• [Given material]

## begin

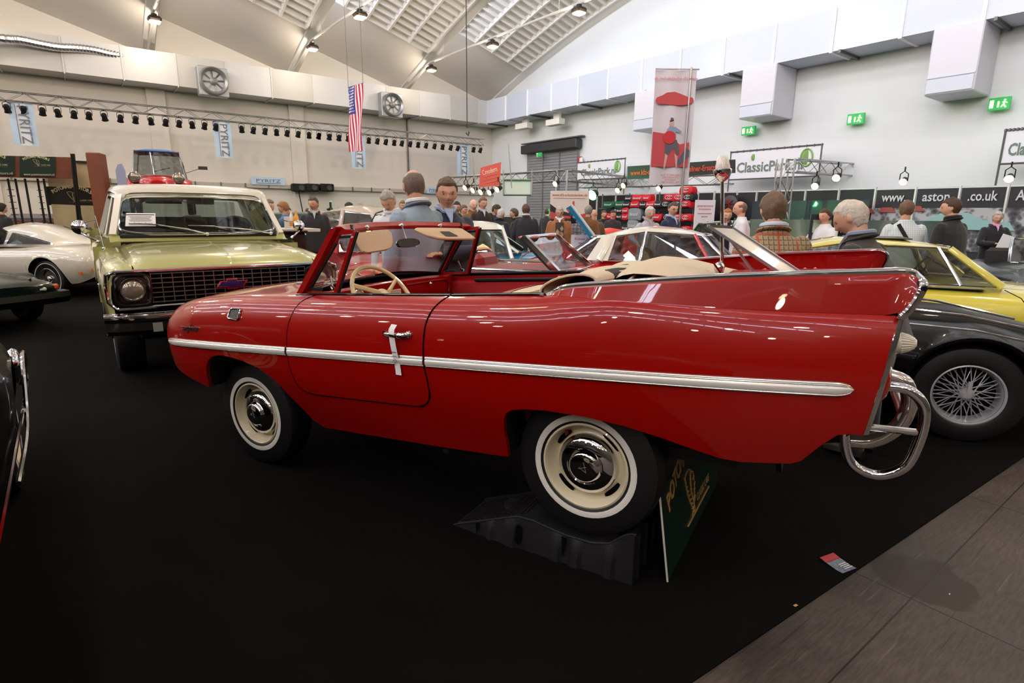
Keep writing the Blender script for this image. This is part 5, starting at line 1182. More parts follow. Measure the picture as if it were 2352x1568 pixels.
m = MB(); m.tube([(.55, .55, 1.0), (.55, .86, 1.12)], .008); m.box((.55, .95, 1.14), (.03, .2, .08)); m.build('door_mirror', CHR, HR)
LF = thing('car_lift', 'grey lift stand under the raised red car, mostly hidden behind the green truck', 'lift', (HR.matrix_world.translation.x, HR.matrix_world.translation.y, 0), radians(-62))
for y in (-.6, .6):
    m = MB(); m.box((0, y, hz0-.05), (3.2, .35, .08)); m.box((.9, y, hz0/2-.05), (.12, .12, hz0-.1)); m.box((-.9, y, hz0/2-.05), (.12, .12, hz0-.1)); m.build('runway', GREYM, LF)
# ------------------------------------------------------------------ red roadster facing the camera behind the windscreen
m_ = place(905, 622, .70, 1.75, 0, radians(-66))
TR4 = thing('roadster_car', 'red open roadster facing the camera behind the convertible windscreen', 'car', M=m_)
loft_body(TR4, [(-2.0, .62, .35, .76, 3), (-1.4, .72, .26, .86, 3), (-.4, .74, .24, .88, 3), (.3, .73, .24, .86, 3), (1.1, .73, .26, .82, 3), (1.6, .72, .30, .76, 3), (1.9, .66, .36, .70, 3.4), (1.96, .60, .40, .66, 3.4)], [(-1.15, .34, .32), (1.15, .34, .32)], REDW)
A = [Vector((.30, .60, .86)), Vector((.02, .53, 1.26))]
m = MB(); fr = []
for sg in (1, -1): m.bar(Vector((A[0].x, sg*A[0].y, A[0].z)), Vector((A[1].x, sg*A[1].y, A[1].z)), .05, .05)
m.bar((.02, -.53, 1.26), (.02, .53, 1.26), .05, .045); sf_ = m.build('windscreen_frame', REDW, TR4)
m = MB(); ring = [(.32, .56, .885), (.05, .50, 1.235), (.05, -.50, 1.235), (.32, -.56, .885)]; m.tube(ring, .012, 6, closed=True); m.build('frame_trim', CHR, sf_)
m = MB(); m.add(ring, [(0, 1, 2, 3)]); m.build('glass', WINC, sf_, smooth=0)
m = MB(); m.tube([(.2, -.63, .88), (-.05, -.60, 1.24)], .016, 6); m.tube([(.2, .63, .88), (-.05, .60, 1.24)], .016, 6); m.tube([(.38, .1, .87), (.33, .35, .93)], .006); m.tube([(.38, -.3, .87), (.33, -.05, .93)], .006); m.build('wiper', CHR, TR4)
m = MB(); m.box((-.35, 0, .90), (.9, 1.1, .06), 0); m.build('cockpit', DARK, TR4); seats(TR4, -.5, .70, mat('seat_black', (.03, .03, .03), .5), h=.38)
m = MB(); m.box((1.90, 0, .56), (.12, 1.0, .18), 0, None, .05); gr = m.build('grille_recess', DARK, TR4)
m = MB(); m.box((1.96, 0, .56), (.03, 1.05, .02)); m.box((2.02, 0, .44), (.06, 1.36, .09), 0, None, .03); m.build('bumper', CHR, TR4)
m = MB(); m.tube([Vector((1.62+.25*(1-(y/.7)**2), y, .765-.05*(y/.7)**2)) for y in [-.7+1.4*k/14 for k in range(15)]], .012, 6); m.build('bonnet_strip', CHR, TR4); m = MB(); m.ball((1.66, 0, .79), (.05, .07, .02), 12); m.build('badge', CHR, TR4)
for sg in (1, -1): lamp(TR4, (1.93, sg*.56, .62), .085)
four_wheels(TR4, (-1.15, 1.15), .64, .30, white=None, hub=.08)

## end

• [Work to be completed] Go through the listing above and write it out again exactly, dropping the pictures.

• [Task output]
Keep writing the Blender script for this image. This is part 5, starting at line 1182. More parts follow. Measure the picture as if it were 2352x1568 pixels.
m = MB(); m.tube([(.55, .55, 1.0), (.55, .86, 1.12)], .008); m.box((.55, .95, 1.14), (.03, .2, .08)); m.build('door_mirror', CHR, HR)
LF = thing('car_lift', 'grey lift stand under the raised red car, mostly hidden behind the green truck', 'lift', (HR.matrix_world.translation.x, HR.matrix_world.translation.y, 0), radians(-62))
for y in (-.6, .6):
    m = MB(); m.box((0, y, hz0-.05), (3.2, .35, .08)); m.box((.9, y, hz0/2-.05), (.12, .12, hz0-.1)); m.box((-.9, y, hz0/2-.05), (.12, .12, hz0-.1)); m.build('runway', GREYM, LF)
# ------------------------------------------------------------------ red roadster facing the camera behind the windscreen
m_ = place(905, 622, .70, 1.75, 0, radians(-66))
TR4 = thing('roadster_car', 'red open roadster facing the camera behind the convertible windscreen', 'car', M=m_)
loft_body(TR4, [(-2.0, .62, .35, .76, 3), (-1.4, .72, .26, .86, 3), (-.4, .74, .24, .88, 3), (.3, .73, .24, .86, 3), (1.1, .73, .26, .82, 3), (1.6, .72, .30, .76, 3), (1.9, .66, .36, .70, 3.4), (1.96, .60, .40, .66, 3.4)], [(-1.15, .34, .32), (1.15, .34, .32)], REDW)
A = [Vector((.30, .60, .86)), Vector((.02, .53, 1.26))]
m = MB(); fr = []
for sg in (1, -1): m.bar(Vector((A[0].x, sg*A[0].y, A[0].z)), Vector((A[1].x, sg*A[1].y, A[1].z)), .05, .05)
m.bar((.02, -.53, 1.26), (.02, .53, 1.26), .05, .045); sf_ = m.build('windscreen_frame', REDW, TR4)
m = MB(); ring = [(.32, .56, .885), (.05, .50, 1.235), (.05, -.50, 1.235), (.32, -.56, .885)]; m.tube(ring, .012, 6, closed=True); m.build('frame_trim', CHR, sf_)
m = MB(); m.add(ring, [(0, 1, 2, 3)]); m.build('glass', WINC, sf_, smooth=0)
m = MB(); m.tube([(.2, -.63, .88), (-.05, -.60, 1.24)], .016, 6); m.tube([(.2, .63, .88), (-.05, .60, 1.24)], .016, 6); m.tube([(.38, .1, .87), (.33, .35, .93)], .006); m.tube([(.38, -.3, .87), (.33, -.05, .93)], .006); m.build('wiper', CHR, TR4)
m = MB(); m.box((-.35, 0, .90), (.9, 1.1, .06), 0); m.build('cockpit', DARK, TR4); seats(TR4, -.5, .70, mat('seat_black', (.03, .03, .03), .5), h=.38)
m = MB(); m.box((1.90, 0, .56), (.12, 1.0, .18), 0, None, .05); gr = m.build('grille_recess', DARK, TR4)
m = MB(); m.box((1.96, 0, .56), (.03, 1.05, .02)); m.box((2.02, 0, .44), (.06, 1.36, .09), 0, None, .03); m.build('bumper', CHR, TR4)
m = MB(); m.tube([Vector((1.62+.25*(1-(y/.7)**2), y, .765-.05*(y/.7)**2)) for y in [-.7+1.4*k/14 for k in range(15)]], .012, 6); m.build('bonnet_strip', CHR, TR4); m = MB(); m.ball((1.66, 0, .79), (.05, .07, .02), 12); m.build('badge', CHR, TR4)
for sg in (1, -1): lamp(TR4, (1.93, sg*.56, .62), .085)
four_wheels(TR4, (-1.15, 1.15), .64, .30, white=None, hub=.08)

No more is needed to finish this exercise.